**Lines of data**
══════

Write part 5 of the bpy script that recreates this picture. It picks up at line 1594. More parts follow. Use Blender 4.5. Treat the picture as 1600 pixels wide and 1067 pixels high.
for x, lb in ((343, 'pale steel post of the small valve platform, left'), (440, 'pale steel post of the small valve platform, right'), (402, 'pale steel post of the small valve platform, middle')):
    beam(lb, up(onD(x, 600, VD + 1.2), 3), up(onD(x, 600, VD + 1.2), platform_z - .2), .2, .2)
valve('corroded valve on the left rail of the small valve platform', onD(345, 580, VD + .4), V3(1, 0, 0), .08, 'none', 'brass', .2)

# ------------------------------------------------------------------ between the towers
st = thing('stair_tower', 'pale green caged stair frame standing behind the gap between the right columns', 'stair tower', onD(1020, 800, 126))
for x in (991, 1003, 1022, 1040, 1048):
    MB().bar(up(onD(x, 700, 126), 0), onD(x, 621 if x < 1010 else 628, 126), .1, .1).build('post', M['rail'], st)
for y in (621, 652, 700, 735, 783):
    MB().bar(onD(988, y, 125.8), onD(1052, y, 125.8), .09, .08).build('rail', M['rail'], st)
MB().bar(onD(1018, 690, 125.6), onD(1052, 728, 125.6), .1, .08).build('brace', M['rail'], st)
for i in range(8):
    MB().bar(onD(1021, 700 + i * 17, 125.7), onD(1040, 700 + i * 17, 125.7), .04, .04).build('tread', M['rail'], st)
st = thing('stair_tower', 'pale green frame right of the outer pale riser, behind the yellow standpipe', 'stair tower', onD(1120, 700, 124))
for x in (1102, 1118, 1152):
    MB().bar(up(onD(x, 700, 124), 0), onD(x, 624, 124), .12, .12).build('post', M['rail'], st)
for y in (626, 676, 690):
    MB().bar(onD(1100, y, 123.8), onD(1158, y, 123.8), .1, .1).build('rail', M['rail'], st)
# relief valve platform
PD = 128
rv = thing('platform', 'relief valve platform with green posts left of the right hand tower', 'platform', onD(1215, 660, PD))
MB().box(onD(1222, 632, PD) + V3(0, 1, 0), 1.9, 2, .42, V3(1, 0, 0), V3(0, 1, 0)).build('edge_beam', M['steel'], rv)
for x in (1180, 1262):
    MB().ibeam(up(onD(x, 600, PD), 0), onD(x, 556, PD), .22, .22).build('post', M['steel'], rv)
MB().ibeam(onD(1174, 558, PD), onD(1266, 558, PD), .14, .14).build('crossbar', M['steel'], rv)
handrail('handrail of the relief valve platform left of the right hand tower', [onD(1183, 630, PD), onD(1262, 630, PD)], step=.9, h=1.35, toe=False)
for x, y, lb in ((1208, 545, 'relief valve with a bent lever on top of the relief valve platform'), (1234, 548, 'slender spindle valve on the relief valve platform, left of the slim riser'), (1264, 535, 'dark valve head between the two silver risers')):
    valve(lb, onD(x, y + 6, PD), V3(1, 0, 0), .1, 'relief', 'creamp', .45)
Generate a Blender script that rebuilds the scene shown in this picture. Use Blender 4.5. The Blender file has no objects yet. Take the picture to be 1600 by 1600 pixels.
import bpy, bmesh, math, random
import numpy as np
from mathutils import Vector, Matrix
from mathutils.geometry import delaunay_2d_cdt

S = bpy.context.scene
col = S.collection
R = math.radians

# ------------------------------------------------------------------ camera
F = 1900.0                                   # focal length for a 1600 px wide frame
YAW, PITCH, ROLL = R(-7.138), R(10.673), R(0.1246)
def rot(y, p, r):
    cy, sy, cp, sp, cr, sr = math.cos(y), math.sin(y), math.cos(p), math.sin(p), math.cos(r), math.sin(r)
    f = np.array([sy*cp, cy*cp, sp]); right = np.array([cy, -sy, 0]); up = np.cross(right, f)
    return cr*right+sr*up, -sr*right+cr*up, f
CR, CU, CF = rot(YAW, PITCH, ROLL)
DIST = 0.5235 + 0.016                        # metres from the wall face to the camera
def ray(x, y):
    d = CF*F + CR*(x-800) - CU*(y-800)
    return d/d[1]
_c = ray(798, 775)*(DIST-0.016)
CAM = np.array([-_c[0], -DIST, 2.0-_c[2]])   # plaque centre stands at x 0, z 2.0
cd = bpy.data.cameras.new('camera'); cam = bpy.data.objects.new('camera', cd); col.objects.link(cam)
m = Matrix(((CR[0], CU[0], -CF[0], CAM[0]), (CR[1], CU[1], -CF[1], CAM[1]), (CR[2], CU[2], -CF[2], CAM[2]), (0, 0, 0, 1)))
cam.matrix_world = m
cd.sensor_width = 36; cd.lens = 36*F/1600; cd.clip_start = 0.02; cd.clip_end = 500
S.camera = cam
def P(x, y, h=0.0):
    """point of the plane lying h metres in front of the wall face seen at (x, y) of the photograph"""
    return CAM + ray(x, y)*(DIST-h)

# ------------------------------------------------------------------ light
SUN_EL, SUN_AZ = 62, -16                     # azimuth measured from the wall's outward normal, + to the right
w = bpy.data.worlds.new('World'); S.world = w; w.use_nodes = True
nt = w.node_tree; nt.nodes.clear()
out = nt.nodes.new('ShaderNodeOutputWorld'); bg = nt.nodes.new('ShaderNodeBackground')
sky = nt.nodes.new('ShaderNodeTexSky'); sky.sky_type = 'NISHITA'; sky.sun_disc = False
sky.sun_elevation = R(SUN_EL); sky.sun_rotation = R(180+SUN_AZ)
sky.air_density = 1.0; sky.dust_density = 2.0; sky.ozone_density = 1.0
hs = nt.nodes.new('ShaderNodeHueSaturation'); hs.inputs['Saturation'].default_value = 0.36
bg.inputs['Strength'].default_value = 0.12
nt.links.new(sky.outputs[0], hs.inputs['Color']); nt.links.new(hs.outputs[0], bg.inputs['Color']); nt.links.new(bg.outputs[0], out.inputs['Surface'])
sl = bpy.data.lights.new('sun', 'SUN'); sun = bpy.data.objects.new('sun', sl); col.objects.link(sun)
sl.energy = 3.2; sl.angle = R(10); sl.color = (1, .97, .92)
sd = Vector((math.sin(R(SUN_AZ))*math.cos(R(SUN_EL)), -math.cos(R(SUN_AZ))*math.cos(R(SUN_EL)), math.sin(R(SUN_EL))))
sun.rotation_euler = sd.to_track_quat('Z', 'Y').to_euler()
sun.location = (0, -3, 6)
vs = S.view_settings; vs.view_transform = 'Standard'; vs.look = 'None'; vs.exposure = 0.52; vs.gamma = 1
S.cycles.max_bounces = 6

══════

**Aim**
Quote the data above in full, changing nothing.

**The output**
Write part 5 of the bpy script that recreates this picture. It picks up at line 1594. More parts follow. Use Blender 4.5. Treat the picture as 1600 pixels wide and 1067 pixels high.
for x, lb in ((343, 'pale steel post of the small valve platform, left'), (440, 'pale steel post of the small valve platform, right'), (402, 'pale steel post of the small valve platform, middle')):
    beam(lb, up(onD(x, 600, VD + 1.2), 3), up(onD(x, 600, VD + 1.2), platform_z - .2), .2, .2)
valve('corroded valve on the left rail of the small valve platform', onD(345, 580, VD + .4), V3(1, 0, 0), .08, 'none', 'brass', .2)

# ------------------------------------------------------------------ between the towers
st = thing('stair_tower', 'pale green caged stair frame standing behind the gap between the right columns', 'stair tower', onD(1020, 800, 126))
for x in (991, 1003, 1022, 1040, 1048):
    MB().bar(up(onD(x, 700, 126), 0), onD(x, 621 if x < 1010 else 628, 126), .1, .1).build('post', M['rail'], st)
for y in (621, 652, 700, 735, 783):
    MB().bar(onD(988, y, 125.8), onD(1052, y, 125.8), .09, .08).build('rail', M['rail'], st)
MB().bar(onD(1018, 690, 125.6), onD(1052, 728, 125.6), .1, .08).build('brace', M['rail'], st)
for i in range(8):
    MB().bar(onD(1021, 700 + i * 17, 125.7), onD(1040, 700 + i * 17, 125.7), .04, .04).build('tread', M['rail'], st)
st = thing('stair_tower', 'pale green frame right of the outer pale riser, behind the yellow standpipe', 'stair tower', onD(1120, 700, 124))
for x in (1102, 1118, 1152):
    MB().bar(up(onD(x, 700, 124), 0), onD(x, 624, 124), .12, .12).build('post', M['rail'], st)
for y in (626, 676, 690):
    MB().bar(onD(1100, y, 123.8), onD(1158, y, 123.8), .1, .1).build('rail', M['rail'], st)
# relief valve platform
PD = 128
rv = thing('platform', 'relief valve platform with green posts left of the right hand tower', 'platform', onD(1215, 660, PD))
MB().box(onD(1222, 632, PD) + V3(0, 1, 0), 1.9, 2, .42, V3(1, 0, 0), V3(0, 1, 0)).build('edge_beam', M['steel'], rv)
for x in (1180, 1262):
    MB().ibeam(up(onD(x, 600, PD), 0), onD(x, 556, PD), .22, .22).build('post', M['steel'], rv)
MB().ibeam(onD(1174, 558, PD), onD(1266, 558, PD), .14, .14).build('crossbar', M['steel'], rv)
handrail('handrail of the relief valve platform left of the right hand tower', [onD(1183, 630, PD), onD(1262, 630, PD)], step=.9, h=1.35, toe=False)
for x, y, lb in ((1208, 545, 'relief valve with a bent lever on top of the relief valve platform'), (1234, 548, 'slender spindle valve on the relief valve platform, left of the slim riser'), (1264, 535, 'dark valve head between the two silver risers')):
    valve(lb, onD(x, y + 6, PD), V3(1, 0, 0), .1, 'relief', 'creamp', .45)
Generate a Blender script that rebuilds the scene shown in this picture. Use Blender 4.5. The Blender file has no objects yet. Take the picture to be 1600 by 1600 pixels.
import bpy, bmesh, math, random
import numpy as np
from mathutils import Vector, Matrix
from mathutils.geometry import delaunay_2d_cdt

S = bpy.context.scene
col = S.collection
R = math.radians

# ------------------------------------------------------------------ camera
F = 1900.0                                   # focal length for a 1600 px wide frame
YAW, PITCH, ROLL = R(-7.138), R(10.673), R(0.1246)
def rot(y, p, r):
    cy, sy, cp, sp, cr, sr = math.cos(y), math.sin(y), math.cos(p), math.sin(p), math.cos(r), math.sin(r)
    f = np.array([sy*cp, cy*cp, sp]); right = np.array([cy, -sy, 0]); up = np.cross(right, f)
    return cr*right+sr*up, -sr*right+cr*up, f
CR, CU, CF = rot(YAW, PITCH, ROLL)
DIST = 0.5235 + 0.016                        # metres from the wall face to the camera
def ray(x, y):
    d = CF*F + CR*(x-800) - CU*(y-800)
    return d/d[1]
_c = ray(798, 775)*(DIST-0.016)
CAM = np.array([-_c[0], -DIST, 2.0-_c[2]])   # plaque centre stands at x 0, z 2.0
cd = bpy.data.cameras.new('camera'); cam = bpy.data.objects.new('camera', cd); col.objects.link(cam)
m = Matrix(((CR[0], CU[0], -CF[0], CAM[0]), (CR[1], CU[1], -CF[1], CAM[1]), (CR[2], CU[2], -CF[2], CAM[2]), (0, 0, 0, 1)))
cam.matrix_world = m
cd.sensor_width = 36; cd.lens = 36*F/1600; cd.clip_start = 0.02; cd.clip_end = 500
S.camera = cam
def P(x, y, h=0.0):
    """point of the plane lying h metres in front of the wall face seen at (x, y) of the photograph"""
    return CAM + ray(x, y)*(DIST-h)

# ------------------------------------------------------------------ light
SUN_EL, SUN_AZ = 62, -16                     # azimuth measured from the wall's outward normal, + to the right
w = bpy.data.worlds.new('World'); S.world = w; w.use_nodes = True
nt = w.node_tree; nt.nodes.clear()
out = nt.nodes.new('ShaderNodeOutputWorld'); bg = nt.nodes.new('ShaderNodeBackground')
sky = nt.nodes.new('ShaderNodeTexSky'); sky.sky_type = 'NISHITA'; sky.sun_disc = False
sky.sun_elevation = R(SUN_EL); sky.sun_rotation = R(180+SUN_AZ)
sky.air_density = 1.0; sky.dust_density = 2.0; sky.ozone_density = 1.0
hs = nt.nodes.new('ShaderNodeHueSaturation'); hs.inputs['Saturation'].default_value = 0.36
bg.inputs['Strength'].default_value = 0.12
nt.links.new(sky.outputs[0], hs.inputs['Color']); nt.links.new(hs.outputs[0], bg.inputs['Color']); nt.links.new(bg.outputs[0], out.inputs['Surface'])
sl = bpy.data.lights.new('sun', 'SUN'); sun = bpy.data.objects.new('sun', sl); col.objects.link(sun)
sl.energy = 3.2; sl.angle = R(10); sl.color = (1, .97, .92)
sd = Vector((math.sin(R(SUN_AZ))*math.cos(R(SUN_EL)), -math.cos(R(SUN_AZ))*math.cos(R(SUN_EL)), math.sin(R(SUN_EL))))
sun.rotation_euler = sd.to_track_quat('Z', 'Y').to_euler()
sun.location = (0, -3, 6)
vs = S.view_settings; vs.view_transform = 'Standard'; vs.look = 'None'; vs.exposure = 0.52; vs.gamma = 1
S.cycles.max_bounces = 6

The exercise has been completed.